Um dos problemas apontados por especialistas é o uso do chamado "corredor", o espaço estreito entre uma faixa e outra da via. Brasiliense explicou que, ao usar o corredor para ultrapassar os carros, o motociclista deixa de ser visto por, pelo menos, um dos três espelhos retrovisores que o motorista de automóvel tem à disposição, "aumentando enormemente a possibilidade dele se acidentar”.
Segundo José Guedes Pereira, presidente do Sindicato das Auto Moto Escolas e Centro de Formação de Condutores no Estado de São Paulo, o elevado número de acidentes envolvendo motocicletas deve-se, principalmente, ao veto do artigo 56 do fato de o Código Nacional de Trânsito. O artigo proibia expressamente a circulação de motocicletas nos corredores.
“Isso fez com que o motociclista mudasse o comportamento. Como temos as motos circulando muito entre os veículos, criamos uma situação de mobilidade diferente, de massa diferente e de velocidade diferente. Isso expõe uma situação de risco muito grande. Já estamos chegando a acidentes de moto com moto”, disse Ribeiro, que defende a proibição do tráfego de motos nos corredores.
Outro problema apontado no encontro é a má formação dos motociclistas. Segundo Wilson Kenji Yasuda, coordenador da Comissão de Segurança Viária da Associação Brasileira dos Fabricantes de Motocicletas, Ciclomotores, Motonetas, Bicicletas e Similares (Abraciclo), uma pesquisa recente feita com acidentados no trânsito revelou que 70% dos motociclistas envolvidos em acidentes não tinham carteira de habilitação.
Para reforçar a informação dada pelo representante da Abraciclo, o presidente do sindicato das motoescolas apresentou um dado preocupante: “Mais de 90% das pessoas que procuram uma autoescola para obter a carteira de moto já são motoqueiros, ou seja, aprenderam de alguma forma, não sabemos como”, disse José Guedes Pereira.

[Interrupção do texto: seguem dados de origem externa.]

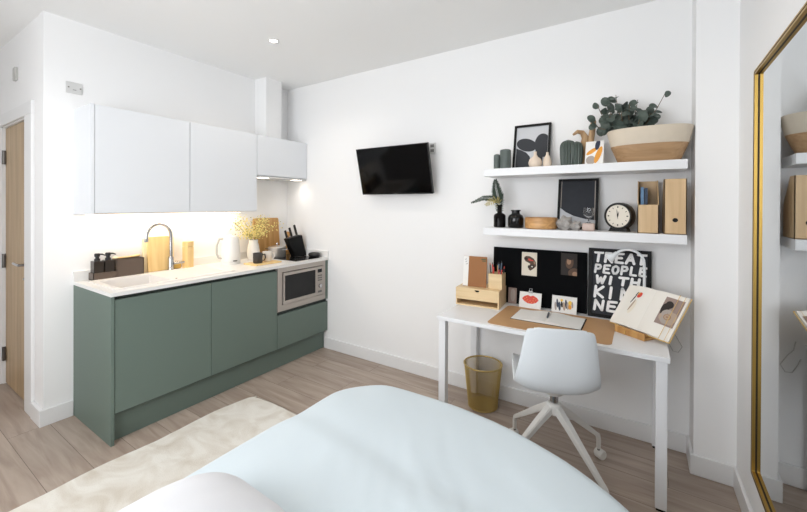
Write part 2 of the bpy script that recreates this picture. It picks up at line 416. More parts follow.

Apesar da gravidade do problema, as políticas públicas que poderiam ajudar a reduzir os índices de acidentes envolvendo motocicletas esbarram na falta de informações confiáveis. Mauro Ribeiro, da Abramet, reclamou que não há dados anuais sobre acidentes de trânsito no país e os poucos números disponíveis não refletem a realidade do país, pois ignoram características particulares de cada região, de cada Estado ou município, e nem levam em consideração o que causa os acidentes.